# [Aim of the task]
The material below holds a span beginning at the line with "Keep writing the" and ending at the line with "return np.sqrt(best), np.sign(side), par". Quote that span exactly, both ends included, and only that span.

Start Data records

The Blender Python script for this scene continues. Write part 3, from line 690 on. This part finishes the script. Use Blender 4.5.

End Data records
Start Data records

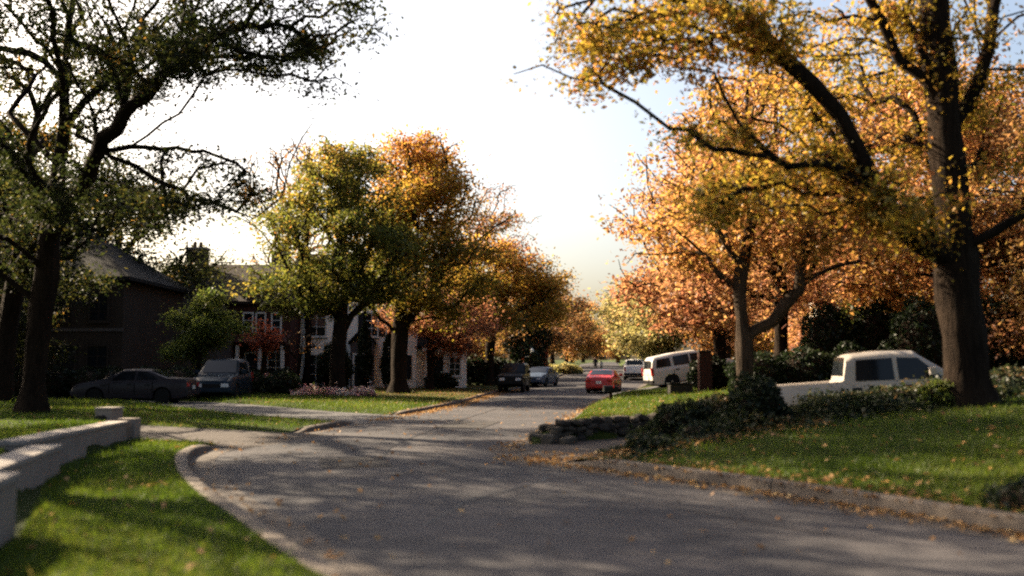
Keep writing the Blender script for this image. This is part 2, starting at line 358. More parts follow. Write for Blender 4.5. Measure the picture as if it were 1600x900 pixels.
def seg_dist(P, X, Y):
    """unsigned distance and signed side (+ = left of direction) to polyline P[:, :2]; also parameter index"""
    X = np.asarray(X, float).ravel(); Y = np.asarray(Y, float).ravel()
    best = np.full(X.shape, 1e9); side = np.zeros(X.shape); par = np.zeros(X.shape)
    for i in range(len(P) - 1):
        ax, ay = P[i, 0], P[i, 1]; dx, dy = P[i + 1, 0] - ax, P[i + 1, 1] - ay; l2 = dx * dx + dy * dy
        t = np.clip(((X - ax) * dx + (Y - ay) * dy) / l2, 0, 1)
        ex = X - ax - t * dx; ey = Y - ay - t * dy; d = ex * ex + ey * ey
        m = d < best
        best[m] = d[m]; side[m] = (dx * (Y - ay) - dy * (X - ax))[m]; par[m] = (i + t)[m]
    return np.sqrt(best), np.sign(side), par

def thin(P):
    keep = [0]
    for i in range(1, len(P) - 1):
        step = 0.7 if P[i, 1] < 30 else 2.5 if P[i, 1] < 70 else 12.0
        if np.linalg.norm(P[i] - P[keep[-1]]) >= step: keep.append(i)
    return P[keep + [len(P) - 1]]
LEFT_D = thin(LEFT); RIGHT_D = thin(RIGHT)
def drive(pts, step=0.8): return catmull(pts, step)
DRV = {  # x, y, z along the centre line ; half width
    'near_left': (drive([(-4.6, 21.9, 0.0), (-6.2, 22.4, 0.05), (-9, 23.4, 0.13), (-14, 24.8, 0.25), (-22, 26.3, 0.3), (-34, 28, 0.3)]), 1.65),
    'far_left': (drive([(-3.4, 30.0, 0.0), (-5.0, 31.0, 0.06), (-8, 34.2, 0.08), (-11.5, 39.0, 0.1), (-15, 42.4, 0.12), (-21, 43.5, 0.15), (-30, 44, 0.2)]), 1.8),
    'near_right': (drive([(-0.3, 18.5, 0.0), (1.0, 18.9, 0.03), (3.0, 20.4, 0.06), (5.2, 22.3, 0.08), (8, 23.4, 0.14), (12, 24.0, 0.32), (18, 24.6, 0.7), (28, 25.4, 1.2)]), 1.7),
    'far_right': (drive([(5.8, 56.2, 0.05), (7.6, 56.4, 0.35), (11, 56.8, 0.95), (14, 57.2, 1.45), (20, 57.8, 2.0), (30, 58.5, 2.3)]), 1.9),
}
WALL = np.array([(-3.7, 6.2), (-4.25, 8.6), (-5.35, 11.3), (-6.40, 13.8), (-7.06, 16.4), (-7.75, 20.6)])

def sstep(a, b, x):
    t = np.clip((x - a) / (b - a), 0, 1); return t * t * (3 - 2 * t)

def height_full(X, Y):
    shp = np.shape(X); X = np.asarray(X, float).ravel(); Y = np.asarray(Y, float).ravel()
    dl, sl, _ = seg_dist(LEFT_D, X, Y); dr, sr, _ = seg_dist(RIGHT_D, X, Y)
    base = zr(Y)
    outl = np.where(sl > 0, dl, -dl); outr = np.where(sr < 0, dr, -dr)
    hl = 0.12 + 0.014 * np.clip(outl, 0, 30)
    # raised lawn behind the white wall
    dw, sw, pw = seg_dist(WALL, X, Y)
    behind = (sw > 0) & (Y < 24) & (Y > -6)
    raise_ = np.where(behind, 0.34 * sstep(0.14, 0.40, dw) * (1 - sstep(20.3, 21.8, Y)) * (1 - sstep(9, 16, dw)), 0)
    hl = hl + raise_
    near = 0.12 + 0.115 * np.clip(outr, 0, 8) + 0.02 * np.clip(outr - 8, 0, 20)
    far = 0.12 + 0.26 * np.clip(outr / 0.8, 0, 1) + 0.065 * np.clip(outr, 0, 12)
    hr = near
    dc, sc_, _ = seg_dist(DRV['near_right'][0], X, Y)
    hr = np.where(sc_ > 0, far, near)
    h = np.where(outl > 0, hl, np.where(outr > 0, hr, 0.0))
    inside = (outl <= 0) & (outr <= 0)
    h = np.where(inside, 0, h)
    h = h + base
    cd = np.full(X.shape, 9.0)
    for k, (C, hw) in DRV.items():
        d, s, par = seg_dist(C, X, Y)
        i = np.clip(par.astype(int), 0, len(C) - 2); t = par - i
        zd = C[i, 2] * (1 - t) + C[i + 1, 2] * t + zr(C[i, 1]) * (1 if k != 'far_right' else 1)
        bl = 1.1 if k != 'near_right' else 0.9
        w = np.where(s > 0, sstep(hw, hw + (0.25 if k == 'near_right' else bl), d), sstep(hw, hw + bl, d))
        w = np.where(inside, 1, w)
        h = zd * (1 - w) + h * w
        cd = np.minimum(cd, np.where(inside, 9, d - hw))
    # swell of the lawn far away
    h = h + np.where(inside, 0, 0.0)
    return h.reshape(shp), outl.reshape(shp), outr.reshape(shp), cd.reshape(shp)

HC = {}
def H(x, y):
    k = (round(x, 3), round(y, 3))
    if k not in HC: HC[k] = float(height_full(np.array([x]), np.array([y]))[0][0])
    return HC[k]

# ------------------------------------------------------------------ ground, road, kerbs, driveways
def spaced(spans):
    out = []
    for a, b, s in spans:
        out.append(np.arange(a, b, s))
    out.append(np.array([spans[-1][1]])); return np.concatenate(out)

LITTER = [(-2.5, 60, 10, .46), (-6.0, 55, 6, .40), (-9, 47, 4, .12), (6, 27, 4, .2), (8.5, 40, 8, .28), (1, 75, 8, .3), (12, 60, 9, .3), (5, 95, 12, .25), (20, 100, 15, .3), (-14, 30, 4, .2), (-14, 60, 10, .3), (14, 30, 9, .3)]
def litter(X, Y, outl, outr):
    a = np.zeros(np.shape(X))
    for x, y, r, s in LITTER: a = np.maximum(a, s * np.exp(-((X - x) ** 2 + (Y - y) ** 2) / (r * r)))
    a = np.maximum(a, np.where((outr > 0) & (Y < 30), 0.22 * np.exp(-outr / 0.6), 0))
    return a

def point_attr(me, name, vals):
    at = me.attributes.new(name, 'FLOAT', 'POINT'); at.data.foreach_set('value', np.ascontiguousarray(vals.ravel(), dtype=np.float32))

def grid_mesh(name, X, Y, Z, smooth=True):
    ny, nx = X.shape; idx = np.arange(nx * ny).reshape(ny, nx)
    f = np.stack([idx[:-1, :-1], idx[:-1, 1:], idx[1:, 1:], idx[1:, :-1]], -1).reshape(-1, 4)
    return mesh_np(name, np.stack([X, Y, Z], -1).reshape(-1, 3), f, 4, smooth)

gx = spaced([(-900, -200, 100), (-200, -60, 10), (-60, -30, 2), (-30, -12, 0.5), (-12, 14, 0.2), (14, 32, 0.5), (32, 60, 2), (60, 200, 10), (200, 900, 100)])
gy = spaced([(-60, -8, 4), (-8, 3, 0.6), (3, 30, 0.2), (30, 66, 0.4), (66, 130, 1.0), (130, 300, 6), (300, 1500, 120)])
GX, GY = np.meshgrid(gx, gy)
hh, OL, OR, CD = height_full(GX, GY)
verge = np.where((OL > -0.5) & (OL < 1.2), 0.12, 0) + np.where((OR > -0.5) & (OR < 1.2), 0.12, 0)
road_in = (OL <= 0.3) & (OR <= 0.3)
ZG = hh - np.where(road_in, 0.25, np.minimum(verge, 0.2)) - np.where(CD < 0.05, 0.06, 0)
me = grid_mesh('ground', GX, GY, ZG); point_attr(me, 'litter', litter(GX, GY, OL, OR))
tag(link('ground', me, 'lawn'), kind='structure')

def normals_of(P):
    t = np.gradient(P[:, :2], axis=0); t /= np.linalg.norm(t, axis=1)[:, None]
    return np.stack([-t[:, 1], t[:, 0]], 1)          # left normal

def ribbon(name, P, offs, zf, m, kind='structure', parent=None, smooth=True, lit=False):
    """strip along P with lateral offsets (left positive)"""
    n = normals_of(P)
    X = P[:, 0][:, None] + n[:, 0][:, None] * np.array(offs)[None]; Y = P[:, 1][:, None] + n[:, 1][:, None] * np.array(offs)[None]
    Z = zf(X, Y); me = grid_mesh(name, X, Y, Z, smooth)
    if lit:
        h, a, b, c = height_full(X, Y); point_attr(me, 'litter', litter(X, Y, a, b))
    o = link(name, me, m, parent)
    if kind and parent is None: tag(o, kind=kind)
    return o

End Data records

# [Exercise solution]
Keep writing the Blender script for this image. This is part 2, starting at line 358. More parts follow. Write for Blender 4.5. Measure the picture as if it were 1600x900 pixels.
def seg_dist(P, X, Y):
    """unsigned distance and signed side (+ = left of direction) to polyline P[:, :2]; also parameter index"""
    X = np.asarray(X, float).ravel(); Y = np.asarray(Y, float).ravel()
    best = np.full(X.shape, 1e9); side = np.zeros(X.shape); par = np.zeros(X.shape)
    for i in range(len(P) - 1):
        ax, ay = P[i, 0], P[i, 1]; dx, dy = P[i + 1, 0] - ax, P[i + 1, 1] - ay; l2 = dx * dx + dy * dy
        t = np.clip(((X - ax) * dx + (Y - ay) * dy) / l2, 0, 1)
        ex = X - ax - t * dx; ey = Y - ay - t * dy; d = ex * ex + ey * ey
        m = d < best
        best[m] = d[m]; side[m] = (dx * (Y - ay) - dy * (X - ax))[m]; par[m] = (i + t)[m]
    return np.sqrt(best), np.sign(side), par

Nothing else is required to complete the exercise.